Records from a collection
:::
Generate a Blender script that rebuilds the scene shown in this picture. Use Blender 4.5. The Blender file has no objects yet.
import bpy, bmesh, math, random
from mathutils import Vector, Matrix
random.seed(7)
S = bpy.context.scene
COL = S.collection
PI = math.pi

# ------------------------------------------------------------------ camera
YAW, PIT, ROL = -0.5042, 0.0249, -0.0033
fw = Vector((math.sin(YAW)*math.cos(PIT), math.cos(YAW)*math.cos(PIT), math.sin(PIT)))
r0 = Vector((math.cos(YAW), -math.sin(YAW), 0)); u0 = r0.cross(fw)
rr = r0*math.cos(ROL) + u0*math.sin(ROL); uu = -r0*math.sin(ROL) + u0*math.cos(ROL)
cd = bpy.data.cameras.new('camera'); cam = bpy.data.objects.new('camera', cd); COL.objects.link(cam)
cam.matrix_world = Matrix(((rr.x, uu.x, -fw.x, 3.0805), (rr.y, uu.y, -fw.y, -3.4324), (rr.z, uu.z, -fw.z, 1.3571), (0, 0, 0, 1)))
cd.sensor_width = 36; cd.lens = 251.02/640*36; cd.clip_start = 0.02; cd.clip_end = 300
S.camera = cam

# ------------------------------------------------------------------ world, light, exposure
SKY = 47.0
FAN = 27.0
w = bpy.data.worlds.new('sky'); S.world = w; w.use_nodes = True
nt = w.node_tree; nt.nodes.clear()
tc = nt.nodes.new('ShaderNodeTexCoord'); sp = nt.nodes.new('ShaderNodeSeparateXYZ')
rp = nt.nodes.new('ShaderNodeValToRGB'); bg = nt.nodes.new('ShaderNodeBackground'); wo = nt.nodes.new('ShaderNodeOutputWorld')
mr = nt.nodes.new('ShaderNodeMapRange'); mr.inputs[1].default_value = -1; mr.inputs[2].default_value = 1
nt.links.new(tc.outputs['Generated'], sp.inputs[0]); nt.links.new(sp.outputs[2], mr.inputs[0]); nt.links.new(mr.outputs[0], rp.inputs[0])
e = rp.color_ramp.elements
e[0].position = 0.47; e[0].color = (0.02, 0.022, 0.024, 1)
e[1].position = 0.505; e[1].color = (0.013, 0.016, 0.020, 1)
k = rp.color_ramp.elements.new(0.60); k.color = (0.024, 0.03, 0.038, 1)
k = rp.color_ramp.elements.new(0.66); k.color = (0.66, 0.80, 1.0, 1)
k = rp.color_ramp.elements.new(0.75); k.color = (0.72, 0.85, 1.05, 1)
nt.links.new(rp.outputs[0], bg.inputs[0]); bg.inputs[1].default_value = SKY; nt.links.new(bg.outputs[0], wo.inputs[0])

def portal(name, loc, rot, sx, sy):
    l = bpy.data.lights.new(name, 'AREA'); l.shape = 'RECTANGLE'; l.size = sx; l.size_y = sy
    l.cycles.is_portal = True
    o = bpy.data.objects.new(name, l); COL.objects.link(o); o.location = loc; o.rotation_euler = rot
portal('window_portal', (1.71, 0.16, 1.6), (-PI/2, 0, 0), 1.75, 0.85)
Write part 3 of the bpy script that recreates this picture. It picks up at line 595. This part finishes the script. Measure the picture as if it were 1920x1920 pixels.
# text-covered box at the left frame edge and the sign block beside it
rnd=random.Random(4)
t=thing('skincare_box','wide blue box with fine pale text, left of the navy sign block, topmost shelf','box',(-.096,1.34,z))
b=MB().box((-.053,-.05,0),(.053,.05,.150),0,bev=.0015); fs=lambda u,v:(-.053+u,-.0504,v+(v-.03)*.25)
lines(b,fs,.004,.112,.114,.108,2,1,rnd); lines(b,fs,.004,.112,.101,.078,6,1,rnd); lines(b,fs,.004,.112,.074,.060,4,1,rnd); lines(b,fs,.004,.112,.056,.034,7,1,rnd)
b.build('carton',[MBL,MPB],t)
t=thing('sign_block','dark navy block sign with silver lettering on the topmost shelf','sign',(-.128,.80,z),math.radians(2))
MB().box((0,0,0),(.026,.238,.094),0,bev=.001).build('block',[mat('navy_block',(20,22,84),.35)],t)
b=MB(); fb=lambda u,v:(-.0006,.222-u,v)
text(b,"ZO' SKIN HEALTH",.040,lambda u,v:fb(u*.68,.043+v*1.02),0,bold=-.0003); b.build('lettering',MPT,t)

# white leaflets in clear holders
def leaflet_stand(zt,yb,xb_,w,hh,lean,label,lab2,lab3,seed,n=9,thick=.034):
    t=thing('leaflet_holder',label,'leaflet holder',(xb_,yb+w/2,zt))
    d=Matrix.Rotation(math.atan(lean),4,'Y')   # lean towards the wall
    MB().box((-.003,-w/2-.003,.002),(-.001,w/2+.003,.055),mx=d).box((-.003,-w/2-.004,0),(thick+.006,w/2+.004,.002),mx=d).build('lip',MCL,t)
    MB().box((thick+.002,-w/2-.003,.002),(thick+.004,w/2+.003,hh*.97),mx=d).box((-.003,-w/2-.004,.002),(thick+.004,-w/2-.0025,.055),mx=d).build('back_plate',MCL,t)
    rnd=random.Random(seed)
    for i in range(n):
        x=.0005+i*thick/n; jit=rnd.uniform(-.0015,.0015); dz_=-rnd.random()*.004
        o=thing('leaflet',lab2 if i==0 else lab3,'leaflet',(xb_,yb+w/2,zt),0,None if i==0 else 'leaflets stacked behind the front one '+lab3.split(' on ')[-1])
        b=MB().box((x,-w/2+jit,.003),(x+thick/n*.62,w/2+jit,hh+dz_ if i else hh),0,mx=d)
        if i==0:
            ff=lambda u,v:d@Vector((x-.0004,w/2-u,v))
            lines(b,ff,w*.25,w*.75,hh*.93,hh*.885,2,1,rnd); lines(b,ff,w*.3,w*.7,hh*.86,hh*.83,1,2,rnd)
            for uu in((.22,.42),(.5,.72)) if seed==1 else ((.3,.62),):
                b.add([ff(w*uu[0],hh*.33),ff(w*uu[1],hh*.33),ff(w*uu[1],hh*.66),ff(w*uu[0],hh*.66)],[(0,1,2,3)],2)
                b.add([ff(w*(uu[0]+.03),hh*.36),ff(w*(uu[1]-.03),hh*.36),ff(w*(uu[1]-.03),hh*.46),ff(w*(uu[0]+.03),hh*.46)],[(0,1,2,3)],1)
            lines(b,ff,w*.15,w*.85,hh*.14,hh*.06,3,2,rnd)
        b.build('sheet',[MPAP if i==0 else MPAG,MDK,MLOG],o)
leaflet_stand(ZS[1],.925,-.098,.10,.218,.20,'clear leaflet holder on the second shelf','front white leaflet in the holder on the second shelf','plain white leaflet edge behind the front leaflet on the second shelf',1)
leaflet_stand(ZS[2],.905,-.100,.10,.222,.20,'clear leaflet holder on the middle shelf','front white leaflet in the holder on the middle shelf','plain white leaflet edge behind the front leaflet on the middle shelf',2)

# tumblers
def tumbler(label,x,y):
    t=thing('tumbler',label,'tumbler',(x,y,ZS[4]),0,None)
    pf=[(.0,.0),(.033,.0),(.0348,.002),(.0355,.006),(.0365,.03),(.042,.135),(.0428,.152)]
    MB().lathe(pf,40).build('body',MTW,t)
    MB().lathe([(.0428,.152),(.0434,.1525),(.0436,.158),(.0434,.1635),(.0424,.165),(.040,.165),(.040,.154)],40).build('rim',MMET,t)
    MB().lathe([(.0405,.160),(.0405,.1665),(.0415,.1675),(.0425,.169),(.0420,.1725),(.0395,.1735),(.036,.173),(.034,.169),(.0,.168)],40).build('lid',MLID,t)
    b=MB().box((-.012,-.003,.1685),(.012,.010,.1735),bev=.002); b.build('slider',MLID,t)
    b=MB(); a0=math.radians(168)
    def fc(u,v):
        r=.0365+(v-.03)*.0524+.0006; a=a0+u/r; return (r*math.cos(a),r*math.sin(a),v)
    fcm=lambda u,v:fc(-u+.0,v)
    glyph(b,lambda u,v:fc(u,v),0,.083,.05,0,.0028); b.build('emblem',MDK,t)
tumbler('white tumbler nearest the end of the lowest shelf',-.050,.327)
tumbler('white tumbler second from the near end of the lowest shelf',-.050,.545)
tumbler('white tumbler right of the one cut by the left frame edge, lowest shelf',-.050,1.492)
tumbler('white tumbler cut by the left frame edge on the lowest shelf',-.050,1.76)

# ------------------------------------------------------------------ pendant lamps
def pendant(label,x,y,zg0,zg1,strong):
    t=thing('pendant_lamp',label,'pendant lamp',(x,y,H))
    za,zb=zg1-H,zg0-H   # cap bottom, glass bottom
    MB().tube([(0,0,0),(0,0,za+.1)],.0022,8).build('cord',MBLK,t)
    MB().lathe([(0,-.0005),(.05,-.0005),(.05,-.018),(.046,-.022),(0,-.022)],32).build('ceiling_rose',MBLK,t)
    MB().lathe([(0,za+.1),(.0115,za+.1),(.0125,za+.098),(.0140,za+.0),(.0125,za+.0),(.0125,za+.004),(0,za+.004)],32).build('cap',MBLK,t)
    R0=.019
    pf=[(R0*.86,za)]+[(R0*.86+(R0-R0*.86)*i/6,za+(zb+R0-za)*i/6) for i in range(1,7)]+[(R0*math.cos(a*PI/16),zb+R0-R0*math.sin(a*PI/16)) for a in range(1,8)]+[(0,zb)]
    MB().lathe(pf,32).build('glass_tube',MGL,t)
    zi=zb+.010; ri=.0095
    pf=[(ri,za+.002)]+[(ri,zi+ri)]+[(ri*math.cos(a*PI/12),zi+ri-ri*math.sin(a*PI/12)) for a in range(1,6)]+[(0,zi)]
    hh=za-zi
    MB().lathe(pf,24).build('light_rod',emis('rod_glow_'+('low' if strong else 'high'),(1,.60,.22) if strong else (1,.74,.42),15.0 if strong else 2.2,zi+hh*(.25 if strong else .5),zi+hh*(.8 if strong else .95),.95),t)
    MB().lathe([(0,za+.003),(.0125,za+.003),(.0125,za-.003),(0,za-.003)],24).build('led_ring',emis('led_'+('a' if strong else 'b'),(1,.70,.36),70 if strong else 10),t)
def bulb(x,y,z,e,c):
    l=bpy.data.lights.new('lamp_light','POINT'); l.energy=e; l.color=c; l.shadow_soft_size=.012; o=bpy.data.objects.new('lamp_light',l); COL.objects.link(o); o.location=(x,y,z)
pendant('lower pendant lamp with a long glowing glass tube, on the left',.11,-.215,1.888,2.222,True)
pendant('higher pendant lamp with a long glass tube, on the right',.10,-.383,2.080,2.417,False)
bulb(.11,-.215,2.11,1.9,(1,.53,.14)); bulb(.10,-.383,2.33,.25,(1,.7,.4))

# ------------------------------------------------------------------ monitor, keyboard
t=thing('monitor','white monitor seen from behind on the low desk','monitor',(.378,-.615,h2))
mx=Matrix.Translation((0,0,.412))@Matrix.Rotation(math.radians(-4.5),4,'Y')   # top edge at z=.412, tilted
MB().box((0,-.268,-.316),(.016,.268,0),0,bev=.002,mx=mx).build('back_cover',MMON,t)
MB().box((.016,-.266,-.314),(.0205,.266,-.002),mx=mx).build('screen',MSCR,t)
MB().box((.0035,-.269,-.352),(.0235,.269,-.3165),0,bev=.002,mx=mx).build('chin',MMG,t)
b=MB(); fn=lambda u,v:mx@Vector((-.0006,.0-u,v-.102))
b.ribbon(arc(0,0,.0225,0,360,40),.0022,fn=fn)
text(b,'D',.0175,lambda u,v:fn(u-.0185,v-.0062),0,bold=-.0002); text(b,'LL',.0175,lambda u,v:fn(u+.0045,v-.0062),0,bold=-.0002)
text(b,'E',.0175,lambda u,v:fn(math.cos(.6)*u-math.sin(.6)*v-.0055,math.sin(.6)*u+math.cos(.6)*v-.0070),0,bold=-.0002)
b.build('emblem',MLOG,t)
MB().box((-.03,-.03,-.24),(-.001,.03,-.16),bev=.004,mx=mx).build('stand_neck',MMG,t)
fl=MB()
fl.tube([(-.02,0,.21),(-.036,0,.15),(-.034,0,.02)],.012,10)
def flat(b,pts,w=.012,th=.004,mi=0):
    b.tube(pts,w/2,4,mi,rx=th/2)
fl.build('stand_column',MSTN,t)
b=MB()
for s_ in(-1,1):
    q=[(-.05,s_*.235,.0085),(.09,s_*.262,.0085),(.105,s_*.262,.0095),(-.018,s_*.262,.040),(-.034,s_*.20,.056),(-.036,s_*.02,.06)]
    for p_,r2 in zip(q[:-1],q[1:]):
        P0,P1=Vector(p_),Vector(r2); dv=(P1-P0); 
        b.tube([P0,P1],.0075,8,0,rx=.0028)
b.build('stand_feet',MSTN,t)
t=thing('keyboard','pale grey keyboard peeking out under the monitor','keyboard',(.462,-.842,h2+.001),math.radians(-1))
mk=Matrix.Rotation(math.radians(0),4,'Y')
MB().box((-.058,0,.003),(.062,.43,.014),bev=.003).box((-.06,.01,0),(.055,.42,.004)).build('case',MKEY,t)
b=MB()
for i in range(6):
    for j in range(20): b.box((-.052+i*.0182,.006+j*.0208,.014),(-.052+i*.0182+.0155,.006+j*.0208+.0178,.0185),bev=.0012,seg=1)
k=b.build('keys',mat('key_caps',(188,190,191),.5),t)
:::
_WHAT TO PRODUCE:_ Identify and list each line with the word "that".

_ANSWER TO THIS EXERCISE:_
Generate a Blender script that rebuilds the scene shown in this picture. Use Blender 4.5. The Blender file has no objects yet.
Write part 3 of the bpy script that recreates this picture. It picks up at line 595. This part finishes the script. Measure the picture as if it were 1920x1920 pixels.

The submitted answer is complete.